Agreed, but 1GB/s is still far slower than than the 6GB/s it has to local ram. (Based on PC specs saying it has a 128bit memory interface and clocks the bus at 400mhz. I couldn't find any 32mb cards to base that on, so it may run the memory interface at 64bit, or 3GB/s.)


The Mini may have enough raw GPU horsepower to tackle Core, but die because it's light on ram, and then be doubly hit by not allowing DIME mode which would have allowed it to attempt it rather than having to fall back hard on the CPU when it runs out of ram.

You gotta love it...the 9200 in the mini, so wretchedly 'low-end' you're already disimissing it as a failure, is about what a year or two out of being the TOP end of graphics?

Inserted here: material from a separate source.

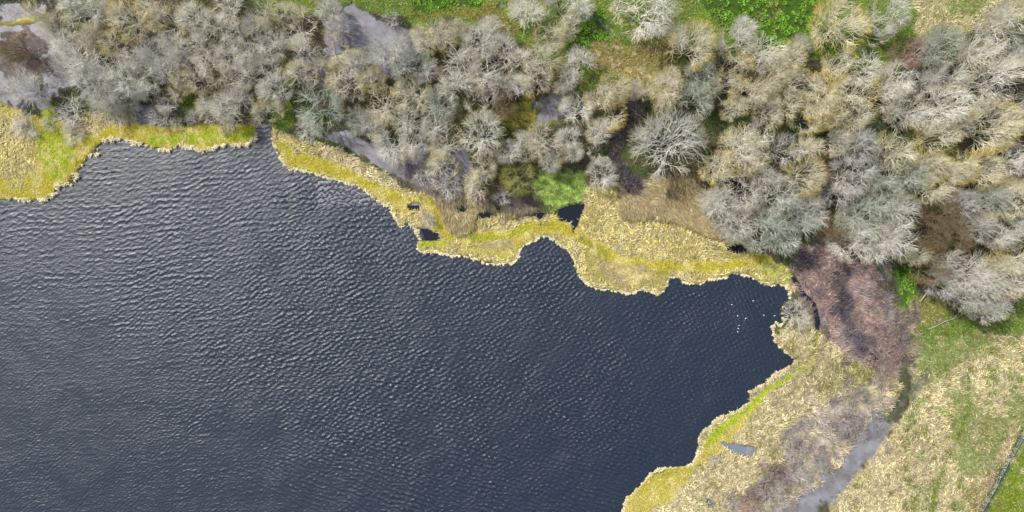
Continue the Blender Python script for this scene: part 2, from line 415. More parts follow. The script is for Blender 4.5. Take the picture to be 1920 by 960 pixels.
gm, n, p = new_mat('marsh_ground')
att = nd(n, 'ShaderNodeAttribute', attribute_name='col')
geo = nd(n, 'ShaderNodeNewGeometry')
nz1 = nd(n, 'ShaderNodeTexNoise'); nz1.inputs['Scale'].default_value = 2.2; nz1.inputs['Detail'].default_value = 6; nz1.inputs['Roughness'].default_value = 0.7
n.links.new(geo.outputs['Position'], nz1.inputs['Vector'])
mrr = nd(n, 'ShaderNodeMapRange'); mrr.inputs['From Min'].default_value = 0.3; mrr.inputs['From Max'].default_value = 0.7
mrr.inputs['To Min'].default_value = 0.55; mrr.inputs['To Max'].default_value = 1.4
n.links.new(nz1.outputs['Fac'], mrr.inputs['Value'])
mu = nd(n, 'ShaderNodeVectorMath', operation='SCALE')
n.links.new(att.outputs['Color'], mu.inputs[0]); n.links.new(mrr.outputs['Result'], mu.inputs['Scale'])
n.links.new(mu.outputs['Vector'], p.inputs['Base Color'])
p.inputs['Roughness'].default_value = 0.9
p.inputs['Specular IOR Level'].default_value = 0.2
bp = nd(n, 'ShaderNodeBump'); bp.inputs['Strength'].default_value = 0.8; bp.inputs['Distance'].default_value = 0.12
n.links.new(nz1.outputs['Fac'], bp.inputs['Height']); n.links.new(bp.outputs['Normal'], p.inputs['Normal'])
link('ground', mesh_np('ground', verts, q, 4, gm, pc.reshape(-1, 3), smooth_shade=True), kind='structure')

# ------------------------------------------------------------------ water
def water_mat(name, base, ior, rough, layers, bump, murk=None):
    """layers: list of (angle deg, scale along crest, scale across, weight, mask or None); mask = (cx, cy, rx, ry) in photograph px"""
    m, n, p = new_mat(name)
    geo = nd(n, 'ShaderNodeNewGeometry')
    tot = None
    # slow warp so that crests wander
    wn = nd(n, 'ShaderNodeTexNoise'); wn.inputs['Scale'].default_value = 0.12; wn.inputs['Detail'].default_value = 2
    n.links.new(geo.outputs['Position'], wn.inputs['Vector'])
    ws = nd(n, 'ShaderNodeVectorMath', operation='SCALE'); ws.inputs['Scale'].default_value = 7.0
    n.links.new(wn.outputs['Color'], ws.inputs[0])
    wa = nd(n, 'ShaderNodeVectorMath', operation='ADD')
    n.links.new(geo.outputs['Position'], wa.inputs[0]); n.links.new(ws.outputs['Vector'], wa.inputs[1])
    for (ang, sa, sc, wt, mask, detail, ridged) in layers:
        mp = nd(n, 'ShaderNodeMapping')
        mp.vector_type = 'TEXTURE'
        mp.inputs['Rotation'].default_value = (0, 0, math.radians(ang))
        mp.inputs['Scale'].default_value = (sa, sc, 1)
        n.links.new(wa.outputs['Vector'], mp.inputs['Vector'])
        t = nd(n, 'ShaderNodeTexNoise'); t.inputs['Scale'].default_value = 1.0
        t.inputs['Detail'].default_value = detail; t.inputs['Roughness'].default_value = 0.55; t.inputs['Distortion'].default_value = 0.7
        n.links.new(mp.outputs['Vector'], t.inputs['Vector'])
        h = t.outputs['Fac']
        if ridged:
            a = nd(n, 'ShaderNodeMath', operation='SUBTRACT'); a.inputs[1].default_value = 0.5
            n.links.new(h, a.inputs[0])
            b = nd(n, 'ShaderNodeMath', operation='ABSOLUTE'); n.links.new(a.outputs[0], b.inputs[0])
            c = nd(n, 'ShaderNodeMath', operation='MULTIPLY'); c.inputs[1].default_value = -1.6; n.links.new(b.outputs[0], c.inputs[0])
            h = c.outputs[0]
        w = nd(n, 'ShaderNodeMath', operation='MULTIPLY'); w.inputs[1].default_value = wt
        n.links.new(h, w.inputs[0]); h = w.outputs[0]
        if mask:
            cx, cy, rx, ry = mask
            s1 = nd(n, 'ShaderNodeVectorMath', operation='SUBTRACT'); s1.inputs[1].default_value = (wx(cx), wy(cy), 0)
            n.links.new(geo.outputs['Position'], s1.inputs[0])
            s2 = nd(n, 'ShaderNodeVectorMath', operation='DIVIDE'); s2.inputs[1].default_value = (rx * S, ry * S, 1)
            n.links.new(s1.outputs['Vector'], s2.inputs[0])
            s3 = nd(n, 'ShaderNodeVectorMath', operation='LENGTH'); n.links.new(s2.outputs['Vector'], s3.inputs[0])
            s4 = nd(n, 'ShaderNodeMapRange', interpolation_type='SMOOTHSTEP')
            s4.inputs['From Min'].default_value = 1.15; s4.inputs['From Max'].default_value = 0.35
            n.links.new(s3.outputs['Value'], s4.inputs['Value'])
            mm = nd(n, 'ShaderNodeMath', operation='MULTIPLY'); n.links.new(h, mm.inputs[0]); n.links.new(s4.outputs['Result'], mm.inputs[1])
            h = mm.outputs[0]
        if tot is None: tot = h
        else:
            ad = nd(n, 'ShaderNodeMath', operation='ADD'); n.links.new(tot, ad.inputs[0]); n.links.new(h, ad.inputs[1]); tot = ad.outputs[0]
    bp = nd(n, 'ShaderNodeBump'); bp.inputs['Strength'].default_value = 1.0; bp.inputs['Distance'].default_value = bump
    n.links.new(tot, bp.inputs['Height']); n.links.new(bp.outputs['Normal'], p.inputs['Normal'])
    p.inputs['Base Color'].default_value = (*base, 1)
    if murk:
        t = nd(n, 'ShaderNodeTexNoise'); t.inputs['Scale'].default_value = murk[1]; t.inputs['Detail'].default_value = 5
        n.links.new(geo.outputs['Position'], t.inputs['Vector'])
        r = nd(n, 'ShaderNodeMapRange'); r.inputs['From Min'].default_value = 0.35; r.inputs['From Max'].default_value = 0.68
        n.links.new(t.outputs['Fac'], r.inputs['Value'])
        c = nd(n, 'ShaderNodeMixRGB'); c.inputs['Color1'].default_value = (*base, 1); c.inputs['Color2'].default_value = (*murk[0], 1)
        n.links.new(r.outputs['Result'], c.inputs['Fac']); n.links.new(c.outputs['Color'], p.inputs['Base Color'])
    p.inputs['IOR'].default_value = ior
    p.inputs['Roughness'].default_value = rough
    return m

lake_m = water_mat('lake_water', (0.0075, 0.0145, 0.027), 1.46, 0.40, [
    (10, 0.8, 0.26, 0.8, None, 4, False),
    (-50, 0.5, 0.22, 0.30, (1200, 700, 700, 500), 3, False)], 0.10)
def poly_mesh(name, pts, z, mat):
    from mathutils.geometry import tessellate_polygon
    vs = [Vector((wx(a), wy(b), z)) for a, b in pts]
    tr = tessellate_polygon([vs])
    f = []
    for a, b, c in tr:
        nrm = (vs[b] - vs[a]).cross(vs[c] - vs[a])
        f += [a, b, c] if nrm.z > 0 else [a, c, b]
    return mesh_np(name, np.array([tuple(v) for v in vs]), np.array(f), 3, mat)
def build_lake():
    st = 1.45                                       # px between vertices, about 0.13 m
    lx = np.arange(-190, 1510, st); ly = np.arange(225, 1130, st)
    LX, LY = np.meshgrid(lx, ly)
    X = wx(LX); Y = wy(LY)
    rng = np.random.RandomState(5)
    wxp = 0.5 * vnoise(LX, LY, 90, 131, 2); wyp = 0.5 * vnoise(LX, LY, 90, 132, 2)
    def env(cx, cy, rx, ry, w=0.55):
        r = np.sqrt(((LX - cx) / rx) ** 2 + ((LY - cy) / ry) ** 2)
        return 1 - smooth(1 - w, 1 + w * 0.6, r)
    def train(crest_deg, spread, lam, lam_sp, n, slope):
        h = np.zeros(X.shape)
        for i in range(n):
            th = math.radians(crest_deg + 90) + rng.normal(0, math.radians(spread))
            l = max(0.40, lam * math.exp(rng.normal(0, lam_sp))); k = 2 * math.pi / l
            h += np.sin(k * ((X + wxp) * math.cos(th) + (Y + wyp) * math.sin(th)) + rng.uniform(0, 6.28)) / k * math.sqrt(2.0 / n) * slope
        return h
    H = np.zeros(X.shape)
    e1 = env(560, 400, 620, 330); H += train(11, 20, 0.66, 0.36, 28, 0.165) * (0.35 + 0.65 * e1) * (1 - 0.75 * env(1350, 700, 380, 360))
    e2 = env(860, 610, 560, 330); H += train(4, 34, 0.56, 0.28, 26, 0.33) * e2
    e3 = env(960, 880, 480, 260); H += train(-26, 15, 0.58, 0.25, 16, 0.27) * e3
    e4 = env(1370, 690, 260, 260); H += train(-58, 15, 0.52, 0.25, 16, 0.22) * e4
    e5 = env(120, 760, 420, 380); H += train(20, 26, 0.5, 0.15, 12, 0.14) * e5
    # gusts: patches rougher and calmer
    g = 1 + 0.45 * vnoise(LX, LY, 120, 133, 3, 0.6) + 0.35 * vnoise(LX, LY, 26, 134, 3, 0.6)
    near = smooth(2, 26, -(sdf(LX, LY, LAKE)))
    sd = sdf(LX, LY, LAKE)
    H = H * g * (0.45 + 0.55 * near)
    H = H + np.abs(H) * 0.5                         # peaked crests, flat troughs
    H -= H.mean()
    ext2 = np.array([30, 90, 250, 700, 1800.0])
    axx = np.concatenate([lx[0] - ext2[::-1], lx]); ayy = np.concatenate([ly, ly[-1] + ext2[:4]])
    AX2, AY2 = np.meshgrid(axx, ayy)
    Hp = np.pad(H, ((0, 4), (5, 0)), mode='edge'); Hp[-4:] = 0; Hp[:, :5] = 0
    sp = np.pad(sd, ((0, 4), (5, 0)), mode='edge')
    V = np.stack([wx(AX2), wy(AY2), Hp], -1).reshape(-1, 3)
    ny_, nx_ = AX2.shape
    ix = np.arange(ny_ * nx_).reshape(ny_, nx_)
    Q = np.stack([ix[:-1, :-1], ix[1:, :-1], ix[1:, 1:], ix[:-1, 1:]], -1)
    keep = sp[:-1, :-1] < 8
    Q = Q[keep]
    used = np.zeros(len(V), bool); used[Q.reshape(-1)] = True
    remap = np.cumsum(used) - 1
    return mesh_np('lake_water', V[used], remap[Q.reshape(-1)], 4, lake_m, smooth_shade=True)
link('lake_water', build_lake(), kind='structure')
pool_m = water_mat('pool_water', (0.005, 0.007, 0.014), 1.4, 0.08, [(20, 1.2, 0.8, 0.3, None, 2, False)], 0.05)
def rect(pts, g): 
    xs = [p[0] for p in pts]; ys = [p[1] for p in pts]
    return [(min(xs) - g, min(ys) - g), (min(xs) - g, max(ys) + g), (max(xs) + g, max(ys) + g), (max(xs) + g, min(ys) - g)]
greyp_m = water_mat('grey_pool_water', (0.13, 0.15, 0.19), 1.5, 0.1, [(20, 1.2, 0.8, 0.3, None, 2, False)], 0.04)
for i, p in enumerate(POOLS):
    link('pool_water', poly_mesh('pool_water', rect(p, 3), -0.03, greyp_m if i > 7 else pool_m), kind='structure')
for pl in ([(1600, 640), (1680, 705)], [(1484, 515), (1540, 632)]):
    link('ditch_water', poly_mesh('ditch_water', rect(pl, 3), -0.045, pool_m), kind='structure')
flood_m = water_mat('flood_water', (0.20, 0.20, 0.22), 1.25, 0.45, [(15, 3.0, 1.0, 0.3, None, 3, False)], 0.05, ((0.12, 0.112, 0.12), 0.45))
for r in ([(560,-5),(810,165)],[(596,240),(900,385)],[(-330,-10),(165,215)],[(232,20),(372,160)],[(250,190),(290,240)],[(474,224),(513,244)],
          [(1005,155),(1075,235)],[(1400,770),(1700,1160)],[(1050,20),(1150,70)],[(930,0),(1000,20)]):
    link('flood_water', poly_mesh('flood_water', rect(r, 0), -0.012, flood_m), kind='structure')

# ------------------------------------------------------------------ reeds, sedge, grass and brush (ground cover)
blade_m, n, p = new_mat('plant_blades')
att = nd(n, 'ShaderNodeAttribute', attribute_name='col')
n.links.new(att.outputs['Color'], p.inputs['Base Color'])
p.inputs['Roughness'].default_value = 0.75; p.inputs['Specular IOR Level'].default_value = 0.25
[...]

The 9200 is two generations behind the curve in ATi's product line, not only that, it's a castrated version of their top tier product for that generation. It's pixel/vertex shader support is not floating point, or DX9 class if you want to use PC conventions. Based on the orriginal requirements for Core to use the GPU posted by Apple on their website, they were targeting cards with floating point pixel shaders, which would leave the 9200 out.


It may only be one or two years old from date of product naming, but the tech is decidely older and slower.

As for how Apple's going to handle it? They say on the Core web page:

"For computers without a programmable GPU, Core Image dynamically optimizes for the CPU, automatically tuning for Velocity Engine and multiple processors as appropriate."

Simple, anything it can offload to the GPU it does, what it can't it sends to the vector co-processor in the G4, using multiple processors as needed.

So in short, your answer is: The Mini will do Core stuff just fine. As well it should...I suspect the design engineers would be hanging from the yardarms in Cupertino if it doesn't run Tiger well.

This should make stuff like iMovie kick a**...real-time transitions anyone?

(a DV frame is tiny in comparison to the screen...32 MB is more than enough to hold a bunch of frames.)

I dunno, all evidence says Core will not be running on the GPU on the mini, leaving the Velocity Engine to pick up all the slack. Time spent in the velocity engine is time you're not running user tasks. This is all wild speculation at this point, but I do question the mini's capibilities as a hardCORE system.


Granted, it's a $500 throwaway system, its not MEANT to be teh ubar box for high end work... : )

Mini's are out, so it'll be interesting to see the reviews hit for them. As for how long we have to wait for tiger... no idea.